Sandra Bland was an “uppity” Black woman from suburban Chicago who I not kowtow to Trooper Encinia. Perhaps he preferred a woman who said “yes, sir,” who humbly accepted her ticket. Certainly, while it was not against the law to take a smoke, he preferred that Sandra put her cigarette out. Why? Because he needed to order a woman around who asserted her rights. Because she knew what her rights were.

Sandra Bland, the Prairie View A&M University graduate, was stopped in Waller County, Texas for failing to signal at a lane change. She was ordered to put out her cigarette, and she refused. She was told to get out of her car, and she had the nerve to assert her rights and to ask why.

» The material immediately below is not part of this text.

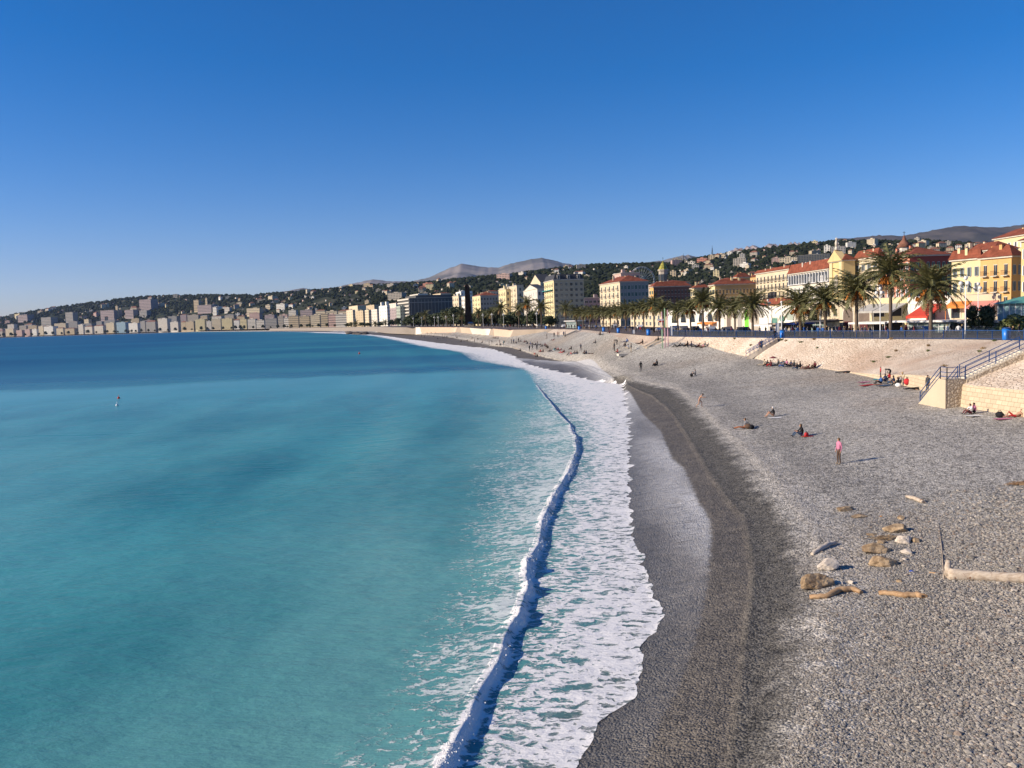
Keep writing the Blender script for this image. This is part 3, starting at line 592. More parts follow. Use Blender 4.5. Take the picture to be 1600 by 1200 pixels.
B('yellow','town_house','yellow house with grey shutters left of the orange one','house',1487,1531,1534,405,52,'lemon','tile',2.8,4,4,1,'s','s')
B('orange','town_house','orange house with small balconies and a dark shaded end','house',1532,1580,1598,402,50,'orange','tile',3.4,4,3,2,'b','s')
B('tall','town_house','tall yellow house with white shutters topmost at the right edge','house',1553,1612,1660,366,96,'lemon','tile',3.2,8,6,4,'w','s',skipw=3)
B('edge','town_house','bright yellow house cut off by the right edge of the picture','house',1596,1660,1700,372,46,'yellow','tile',3.0,5,6,4,'w','s')
B('roof2','town_house','low house with a wide red roof and pale chimneys behind the yellow house','house',1500,1552,1590,391,84,'cream','tile',3.2,6,2,2,'s','s',skipw=4)
# dark glass hotel and the blocks up the coast
B('glass','glass_hotel','long dark glass hotel with a light banded end behind the park trees','hotel',622,641,708,466,52,'dark','flat',0,8,0,0,'l','l')
for f in range(8):   # balcony bands
    b=bld['glass']; q=MB(); q.box(-1.4,-.05,0,b.L,f*b.fh+b.fh*.75,f*b.fh+b.fh*1.1); q.build('balcony_band',WC['pale'],b.root)
b=bld['glass']
for f in range(7):
    q=MB(); q.box(.3,b.W-.2,-.2,-.01,f*b.fh+b.fh*.8,f*b.fh+b.fh*1.0); q.build('floor_band',WC['dark'] if f<6 else WC['grey'],b.root)
for k in range(13):
    q=MB(); xx=(k+.5)*b.W/13; q.box(xx-.25,xx+.25,-.35,.0,.5,b.H-2.2); q.build('fin',WC['grey'],b.root)
q=MB(); q.box(b.W*.16,b.W*.97,3,b.L-3,b.top+.1,b.top+4); q.build('plant_room',WC['dark'],b.root)
B('b1','apartment_block','narrow apricot block at the right end of the dark glass hotel','building',707,718,721,462,40,'cream','flat',0,6,3,1,'b','s')
B('b2','apartment_block','narrow white block just left of the dark pillar monument','building',721,731,735,463,40,'white','flat',0,6,3,1,'b','s')
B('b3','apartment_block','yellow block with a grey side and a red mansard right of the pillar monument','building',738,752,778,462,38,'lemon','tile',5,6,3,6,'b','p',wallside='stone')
B('b4','apartment_block','cream block with stacked balconies left of the gabled villa','building',780,809,818,446,36,'cream','flat',0,7,6,1,'b','p')
B('b4b','apartment_block','lower yellow balcony block in front of the cream balcony block','building',779,792,797,452,33,'lemon','flat',0,6,3,1,'b','p')
row=[(541,552,555,484,'cream','wide cream block at the left of the coast row'),(556,568,571,485,'tan','tan block beside the wide cream one'),(570,577,580,484,'cream','narrow cream block right of the tan one'),(580,590,593,483,'pale','pale block left of the white twin-towered one'),(592,606,609,477,'white','white block with two small roof towers'),(609,620,627,481,'mauve','brown block between the white towers and the glass hotel'),(619,626,633,478,'green','greenish block touching the glass hotel')]
for i,(l,c_,r,yt,wc_,lb) in enumerate(row): B('r%d'%i,'apartment_block',lb,'building',l,c_,r,yt,44,wc_,'flat',0,6,3,2,'b','p',cornice=False)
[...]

Trooper Encinia was clearly exceedingly and outrageously out of order. His voice escalated to unnecessary shouting when he yelled, “I will light you up. Get out. Now. Get out of the car.” He grabbed her, threw her on the ground, and shoved his knee in her back so sharply that evidence of bruising was visible in her autopsy three days later. He arrested her with the false charge of assault because she did not acquiesce to his brutality.

Sandra Bland’s You-Tube posts show her as a strong, assertive Black woman who is keenly aware of racial disparities, and committed to social and economic justice. Former police officer Harry Houck, commenting on this case on CNN, described her as “arrogant” because she would not extinguish her cigarette. Houck did not know Sandra Bland, so how did he surmise that she was arrogant? Isn’t that how some Whites describe Black people when we fail to grovel in the face of their power?

What did Trooper Encinia see when arresting Sandra Bland? Did he, like Houck, see a woman who was not intimidated, a woman who, though not rude, was not “humble”? Did she scowl when she was stopped? Probably. Was she unfriendly or ungracious? Possibly. Was she deferential? Not at all. But there is no law that says that someone who gets a ticket is supposed to be grateful. Most folks who get a ticket are annoyed, and have a bit of an attitude. She did not bow and scrape, or say, “Yes massa,” so now she is dead, and Encinia is, at minimum, partly responsible for her death.

African American women are often stereotyped as angry Sapphires with chips on their shoulders and a penchant for confrontation. A Black woman doesn’t have to raise her voice or swivel her neck to be considered angry. All she has to do is to express herself, or fail to smile. Perhaps the officer would have preferred a deferential and obedient Sandra Bland. It didn’t happen. So he retaliated.

I know Sandra Bland, because she is every woman. She does not conform to the majority culture’s stereotype of what a woman should be. We, Black women, rarely conform. As the late Dorothy Irene Height, president of the National Council of Negro Women, once said, “Black women don’t do what we want to do, we do what we have to do.”

Forty-six percent of African American families are female-headed. We do the work. Black unemployment is higher than White unemployment, and Black wages are lower.   We do the work. We work harder for less pay than other women. In the words of Fannie Lou Hamer, we are “sick and tired of being sick and tired.” Sandra Bland accepted her calling to fight for justice. Her posts show a woman who would not yield to racism. She is not dead because she failed to signal when she changed lanes. She is dead because she knew and asserted her rights.

Every woman who is an activist is Sandra Bland, the Christian, the organizer, the advocate for justice. She is dead because she dared talk back to a brutal officer. Sandra Bland is every assertive Black woman. I am Sandra Bland.